F.M. Murers „Vitus“ gehört wohl auch zu den Filmen, die Menschen in schlechten Zeiten sehen wollen – die Geschichte eines unverstandenen Kindgenies wurde mit dem Idealopa Bruna Ganz genregerecht abgerundet – ein netter, aber doch wohl belangloser Film, dessen Platzierung im Filmclub (Platz 8) nicht nur wegen der Abkanzelung von „There will be blood“ ein kleiner Skandal ist, sondern auch, weil er den wohl hellsten Stern am Kinohimmel verdrängte: „The dark knight“ von Christopher Nolan landete zugrunde benotet auf Platz 9 - die Batman-Verfilmung, die in der berühmten Internet Movie Database mittlerweile auf Platz 4 in der Liste der ‚besten Filme aller Zeiten’ liegt, glänzte in jeder Beziehung: als politische Allegorie im Angesicht der zu Ende gehenden Bush-Ära, deren Kampf gegen das Böse zu einer grandiosen Entwertung der Bürgerrechte führte, als den Atem verschlagender Schauspielerfilm mit einem (fast) alle Dimensionen sprengenden Heath Ledger, als finessenreiches ästhetisches Spektakel. Nur wenig fehlt und der ‚dunkele Ritter’ wird Titanic als erfolgreichsten Film aller Zeiten verdrängen – im Filmclub reichte es gerade mal für den geteilten 7.-9. Platz.

Platz 10 erreichte ein Außenseiter, der wohl eher als DVD-Release Geld machen wird: „Mr. Brooks“ mit Kevin Costner ist für alle sehenswert, die einmal im Kopf eines Serienmörders sein möchten. Allerdings kommt man nach derartigen Exkursionen nicht ohne Schaden davon. Abgesehen von einer unklug überfrachteten Handlung knüpfte „Mr. Brooks“ sehr intelligent an das Konzept des Serienhits „Dexter“ (USA 2006) an. Von Hannibal Lecter war man fasziniert, ohne ihn so recht zu mögen – „Mr. Brooks“ dagegen provozierte Empathie: es ist schon rätselhaft, was Kino mit und in den Köpfen so alles anstellt.

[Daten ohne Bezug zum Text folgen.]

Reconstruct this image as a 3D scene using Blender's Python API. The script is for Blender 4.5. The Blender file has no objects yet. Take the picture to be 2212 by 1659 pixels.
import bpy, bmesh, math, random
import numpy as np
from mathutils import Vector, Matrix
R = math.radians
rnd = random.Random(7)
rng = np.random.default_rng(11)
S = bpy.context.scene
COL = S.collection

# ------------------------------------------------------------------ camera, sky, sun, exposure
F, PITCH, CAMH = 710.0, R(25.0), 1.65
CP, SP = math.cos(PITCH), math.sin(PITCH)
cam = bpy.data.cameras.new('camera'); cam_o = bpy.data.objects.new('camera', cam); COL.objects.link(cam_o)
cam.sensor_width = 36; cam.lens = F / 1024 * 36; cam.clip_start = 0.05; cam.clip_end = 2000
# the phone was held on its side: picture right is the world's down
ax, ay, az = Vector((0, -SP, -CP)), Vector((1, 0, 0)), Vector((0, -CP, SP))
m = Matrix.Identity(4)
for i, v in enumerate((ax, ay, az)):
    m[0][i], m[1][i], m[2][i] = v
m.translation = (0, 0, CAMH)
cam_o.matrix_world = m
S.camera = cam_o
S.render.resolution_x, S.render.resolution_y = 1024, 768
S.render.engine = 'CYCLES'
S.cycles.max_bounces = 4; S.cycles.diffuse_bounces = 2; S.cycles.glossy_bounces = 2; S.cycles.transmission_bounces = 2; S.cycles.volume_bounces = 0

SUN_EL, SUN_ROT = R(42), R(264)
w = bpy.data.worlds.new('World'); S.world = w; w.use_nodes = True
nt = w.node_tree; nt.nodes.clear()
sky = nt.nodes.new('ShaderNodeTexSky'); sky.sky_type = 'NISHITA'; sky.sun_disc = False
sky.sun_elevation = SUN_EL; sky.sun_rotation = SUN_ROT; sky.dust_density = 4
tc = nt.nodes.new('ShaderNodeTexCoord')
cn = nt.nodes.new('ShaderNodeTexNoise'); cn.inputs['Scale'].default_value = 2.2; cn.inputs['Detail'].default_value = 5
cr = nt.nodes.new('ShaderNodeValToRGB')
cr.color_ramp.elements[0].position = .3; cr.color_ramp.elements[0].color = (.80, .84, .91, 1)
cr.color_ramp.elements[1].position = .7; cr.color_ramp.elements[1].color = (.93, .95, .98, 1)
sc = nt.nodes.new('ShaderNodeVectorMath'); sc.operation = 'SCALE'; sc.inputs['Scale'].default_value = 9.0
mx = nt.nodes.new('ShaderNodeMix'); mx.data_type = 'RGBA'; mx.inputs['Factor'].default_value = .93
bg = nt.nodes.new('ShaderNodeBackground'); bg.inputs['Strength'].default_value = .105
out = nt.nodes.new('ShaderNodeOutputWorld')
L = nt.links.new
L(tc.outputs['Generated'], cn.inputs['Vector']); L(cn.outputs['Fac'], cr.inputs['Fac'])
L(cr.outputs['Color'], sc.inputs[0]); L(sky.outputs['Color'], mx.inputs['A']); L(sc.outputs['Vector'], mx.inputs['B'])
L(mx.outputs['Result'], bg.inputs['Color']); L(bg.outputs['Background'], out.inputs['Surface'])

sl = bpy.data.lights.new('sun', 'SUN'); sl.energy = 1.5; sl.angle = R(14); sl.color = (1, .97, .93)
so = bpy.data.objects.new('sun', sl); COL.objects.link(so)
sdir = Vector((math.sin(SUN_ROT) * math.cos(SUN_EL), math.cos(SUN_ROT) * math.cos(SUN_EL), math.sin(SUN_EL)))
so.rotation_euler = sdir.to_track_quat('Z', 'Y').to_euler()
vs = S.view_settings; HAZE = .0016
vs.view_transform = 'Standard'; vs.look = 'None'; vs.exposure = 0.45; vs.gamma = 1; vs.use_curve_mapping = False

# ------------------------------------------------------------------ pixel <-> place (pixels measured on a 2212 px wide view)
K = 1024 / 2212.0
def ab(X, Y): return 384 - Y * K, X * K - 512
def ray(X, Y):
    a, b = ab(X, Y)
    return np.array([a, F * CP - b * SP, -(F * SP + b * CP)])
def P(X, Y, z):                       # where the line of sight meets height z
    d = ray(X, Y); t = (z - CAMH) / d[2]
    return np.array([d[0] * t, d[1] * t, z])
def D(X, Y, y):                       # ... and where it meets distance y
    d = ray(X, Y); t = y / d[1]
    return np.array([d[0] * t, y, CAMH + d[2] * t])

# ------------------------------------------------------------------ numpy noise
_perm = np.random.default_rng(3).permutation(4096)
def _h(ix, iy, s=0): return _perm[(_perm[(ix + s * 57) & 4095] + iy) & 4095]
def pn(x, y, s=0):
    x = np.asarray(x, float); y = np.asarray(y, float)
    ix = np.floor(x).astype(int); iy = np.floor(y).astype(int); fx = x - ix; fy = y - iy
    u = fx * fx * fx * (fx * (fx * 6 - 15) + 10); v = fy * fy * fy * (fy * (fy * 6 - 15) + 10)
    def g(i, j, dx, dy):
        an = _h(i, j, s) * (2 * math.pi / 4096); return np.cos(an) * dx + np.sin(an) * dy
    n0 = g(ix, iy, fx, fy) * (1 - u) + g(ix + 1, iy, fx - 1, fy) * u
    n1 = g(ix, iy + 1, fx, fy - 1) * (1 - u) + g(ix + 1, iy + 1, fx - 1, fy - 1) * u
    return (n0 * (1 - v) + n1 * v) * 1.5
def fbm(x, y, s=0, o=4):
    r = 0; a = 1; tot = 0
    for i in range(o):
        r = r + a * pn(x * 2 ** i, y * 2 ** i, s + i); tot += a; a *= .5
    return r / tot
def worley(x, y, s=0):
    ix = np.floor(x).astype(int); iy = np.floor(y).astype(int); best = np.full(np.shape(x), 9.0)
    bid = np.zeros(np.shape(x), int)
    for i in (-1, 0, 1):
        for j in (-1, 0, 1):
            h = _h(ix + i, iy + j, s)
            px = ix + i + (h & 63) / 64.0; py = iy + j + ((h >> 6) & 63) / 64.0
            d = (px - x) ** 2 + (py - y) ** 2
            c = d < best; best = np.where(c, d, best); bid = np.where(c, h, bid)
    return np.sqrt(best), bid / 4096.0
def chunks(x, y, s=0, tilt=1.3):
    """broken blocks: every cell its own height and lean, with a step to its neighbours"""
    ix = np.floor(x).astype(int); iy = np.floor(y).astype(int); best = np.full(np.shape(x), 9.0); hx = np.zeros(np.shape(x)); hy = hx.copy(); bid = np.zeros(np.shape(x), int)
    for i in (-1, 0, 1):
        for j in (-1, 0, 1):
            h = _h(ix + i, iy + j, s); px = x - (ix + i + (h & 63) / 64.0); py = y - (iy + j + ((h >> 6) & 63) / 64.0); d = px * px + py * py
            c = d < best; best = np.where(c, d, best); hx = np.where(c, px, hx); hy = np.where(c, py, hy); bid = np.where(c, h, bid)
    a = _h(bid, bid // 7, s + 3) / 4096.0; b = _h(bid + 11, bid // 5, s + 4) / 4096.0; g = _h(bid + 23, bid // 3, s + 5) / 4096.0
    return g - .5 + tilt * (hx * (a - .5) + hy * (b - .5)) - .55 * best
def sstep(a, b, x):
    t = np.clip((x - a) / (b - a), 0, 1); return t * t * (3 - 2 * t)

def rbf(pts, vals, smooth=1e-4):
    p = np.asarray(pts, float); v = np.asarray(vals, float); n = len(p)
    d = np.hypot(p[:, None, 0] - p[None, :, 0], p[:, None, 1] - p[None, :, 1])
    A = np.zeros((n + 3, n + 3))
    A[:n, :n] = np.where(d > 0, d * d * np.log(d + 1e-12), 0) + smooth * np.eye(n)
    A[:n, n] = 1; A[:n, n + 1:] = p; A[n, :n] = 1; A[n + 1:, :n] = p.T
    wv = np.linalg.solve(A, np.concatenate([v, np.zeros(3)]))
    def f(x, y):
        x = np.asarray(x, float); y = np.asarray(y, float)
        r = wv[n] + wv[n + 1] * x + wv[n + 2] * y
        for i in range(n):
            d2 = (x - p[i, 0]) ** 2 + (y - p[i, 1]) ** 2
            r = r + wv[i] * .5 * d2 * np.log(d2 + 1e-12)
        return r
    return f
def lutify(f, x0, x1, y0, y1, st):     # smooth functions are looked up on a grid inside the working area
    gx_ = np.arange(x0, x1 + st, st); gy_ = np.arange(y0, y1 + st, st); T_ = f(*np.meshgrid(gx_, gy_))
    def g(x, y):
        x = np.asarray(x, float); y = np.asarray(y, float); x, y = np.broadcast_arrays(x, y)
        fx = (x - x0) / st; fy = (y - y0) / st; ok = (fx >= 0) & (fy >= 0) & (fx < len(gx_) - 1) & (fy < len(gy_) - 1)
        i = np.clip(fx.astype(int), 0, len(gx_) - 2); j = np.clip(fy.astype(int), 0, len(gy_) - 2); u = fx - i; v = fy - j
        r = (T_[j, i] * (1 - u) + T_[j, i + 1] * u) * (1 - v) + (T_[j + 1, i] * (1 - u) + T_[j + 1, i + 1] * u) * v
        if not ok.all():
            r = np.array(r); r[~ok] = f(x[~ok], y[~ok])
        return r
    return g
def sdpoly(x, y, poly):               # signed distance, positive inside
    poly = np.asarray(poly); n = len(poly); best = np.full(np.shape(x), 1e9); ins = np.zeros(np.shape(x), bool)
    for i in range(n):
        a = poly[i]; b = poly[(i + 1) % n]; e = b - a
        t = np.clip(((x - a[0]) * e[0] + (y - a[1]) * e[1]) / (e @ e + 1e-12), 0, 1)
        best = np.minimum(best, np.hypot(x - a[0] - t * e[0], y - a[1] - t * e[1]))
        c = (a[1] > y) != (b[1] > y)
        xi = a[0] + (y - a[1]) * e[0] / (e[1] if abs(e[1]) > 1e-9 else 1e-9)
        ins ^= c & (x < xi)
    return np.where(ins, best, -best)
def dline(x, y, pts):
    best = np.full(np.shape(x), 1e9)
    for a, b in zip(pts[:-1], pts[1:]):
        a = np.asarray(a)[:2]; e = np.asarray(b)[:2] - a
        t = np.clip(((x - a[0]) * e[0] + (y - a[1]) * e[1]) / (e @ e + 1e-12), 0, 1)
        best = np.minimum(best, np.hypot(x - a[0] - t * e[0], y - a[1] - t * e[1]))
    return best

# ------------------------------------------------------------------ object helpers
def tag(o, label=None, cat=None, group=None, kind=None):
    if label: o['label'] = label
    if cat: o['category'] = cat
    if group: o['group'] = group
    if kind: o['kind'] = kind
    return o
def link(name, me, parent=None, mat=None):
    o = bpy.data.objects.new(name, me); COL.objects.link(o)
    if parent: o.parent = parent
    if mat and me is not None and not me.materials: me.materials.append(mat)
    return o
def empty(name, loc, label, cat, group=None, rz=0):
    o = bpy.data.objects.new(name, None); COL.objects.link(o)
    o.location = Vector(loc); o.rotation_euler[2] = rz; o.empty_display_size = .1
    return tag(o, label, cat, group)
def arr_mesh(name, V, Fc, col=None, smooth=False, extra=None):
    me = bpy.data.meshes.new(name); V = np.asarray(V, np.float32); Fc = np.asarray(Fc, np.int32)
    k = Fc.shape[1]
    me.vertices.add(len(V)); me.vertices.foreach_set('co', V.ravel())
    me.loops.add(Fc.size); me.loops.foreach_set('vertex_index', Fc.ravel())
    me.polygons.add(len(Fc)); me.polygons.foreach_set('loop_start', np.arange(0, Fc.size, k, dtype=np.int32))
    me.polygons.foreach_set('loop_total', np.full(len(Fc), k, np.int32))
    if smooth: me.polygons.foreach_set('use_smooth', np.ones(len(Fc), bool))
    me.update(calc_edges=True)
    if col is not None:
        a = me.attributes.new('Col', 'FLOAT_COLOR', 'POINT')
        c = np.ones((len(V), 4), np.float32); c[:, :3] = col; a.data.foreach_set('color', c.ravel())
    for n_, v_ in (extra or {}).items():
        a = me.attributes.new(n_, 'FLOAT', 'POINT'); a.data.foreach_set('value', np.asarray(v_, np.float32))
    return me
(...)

Auf die weiteren Plätze gehe ich nicht weiter ein, nur eins: mein persönlicher Lieblingsfilm auf den Rängen 11-20 ist „Michael Clayton“. Mal abgesehen davon: es gab noch eine Reihe sehr interessanter Filme zu sehen, einige davon scheiterten nur knapp. Zu ihnen gehören „Der Fluch der goldenen Blume“ von Zhang Yimou, „A mighty heart“ von Michael Winterbottom, das preisgekrönte Mafiadrama „Gomorra“ (Matteo Garrone, bester europäischer Film 2008), der umstrittene „Baader Meinhof Komplex“ von Uli Edel, aber auch Julian Schnabels „Schmetterling und Taucherglocke“, der leider nur zwei Wertungen erhielt (2,5).

Mein Fazit: ein spannendes, aufregendes Kinojahr. Das Jahr 2009 wird es schwer haben, dies zu toppen. Lassen wir uns mal überraschen.
Besten Dank auch an meine Mitjuroren, die trotz meiner kleinen Seitehiebe dazu beigetragen haben, dass erneut eine lesens- und sehenswerte "Best of"-Liste zustandekam.